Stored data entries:
----

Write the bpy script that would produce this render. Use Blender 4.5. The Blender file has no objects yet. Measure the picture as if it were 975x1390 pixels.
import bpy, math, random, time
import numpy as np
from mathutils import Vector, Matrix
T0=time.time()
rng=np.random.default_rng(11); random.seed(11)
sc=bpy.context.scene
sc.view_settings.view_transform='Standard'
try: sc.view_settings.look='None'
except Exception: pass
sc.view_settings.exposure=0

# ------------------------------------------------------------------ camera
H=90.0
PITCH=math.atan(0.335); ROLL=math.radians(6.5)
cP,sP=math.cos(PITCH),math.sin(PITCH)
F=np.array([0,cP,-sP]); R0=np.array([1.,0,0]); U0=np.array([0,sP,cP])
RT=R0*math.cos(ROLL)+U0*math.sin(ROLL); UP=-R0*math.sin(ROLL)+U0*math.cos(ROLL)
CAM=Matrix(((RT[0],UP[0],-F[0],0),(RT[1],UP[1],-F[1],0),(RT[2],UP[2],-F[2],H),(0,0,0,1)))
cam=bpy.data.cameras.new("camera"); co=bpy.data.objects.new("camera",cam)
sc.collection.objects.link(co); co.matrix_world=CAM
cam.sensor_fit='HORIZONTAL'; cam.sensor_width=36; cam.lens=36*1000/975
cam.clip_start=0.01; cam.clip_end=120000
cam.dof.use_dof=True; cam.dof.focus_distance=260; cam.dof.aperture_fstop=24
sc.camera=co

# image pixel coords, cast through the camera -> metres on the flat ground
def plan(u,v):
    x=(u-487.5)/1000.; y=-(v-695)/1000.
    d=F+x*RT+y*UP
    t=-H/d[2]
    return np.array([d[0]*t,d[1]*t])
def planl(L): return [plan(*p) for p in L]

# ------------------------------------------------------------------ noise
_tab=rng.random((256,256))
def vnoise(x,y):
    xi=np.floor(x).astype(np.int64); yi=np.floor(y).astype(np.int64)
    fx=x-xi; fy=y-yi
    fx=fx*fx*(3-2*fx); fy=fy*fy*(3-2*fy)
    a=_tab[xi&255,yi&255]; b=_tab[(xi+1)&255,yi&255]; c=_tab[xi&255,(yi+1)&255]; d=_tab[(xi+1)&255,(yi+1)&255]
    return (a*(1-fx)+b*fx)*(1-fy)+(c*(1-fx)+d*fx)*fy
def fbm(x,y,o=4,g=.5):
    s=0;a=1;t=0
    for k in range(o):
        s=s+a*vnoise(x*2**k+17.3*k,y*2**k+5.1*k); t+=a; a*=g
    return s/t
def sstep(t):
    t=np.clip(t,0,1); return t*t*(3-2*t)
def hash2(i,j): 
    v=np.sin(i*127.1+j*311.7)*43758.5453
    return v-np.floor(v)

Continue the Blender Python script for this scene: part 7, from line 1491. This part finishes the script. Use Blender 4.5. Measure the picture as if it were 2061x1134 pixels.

----

#### TASK GOAL
Check each line of the entries above for the word "from". List the ones that have it.

#### TASK SOLUTION
from mathutils import Vector, Matrix
Continue the Blender Python script for this scene: part 7, from line 1491. This part finishes the script. Use Blender 4.5. Measure the picture as if it were 2061x1134 pixels.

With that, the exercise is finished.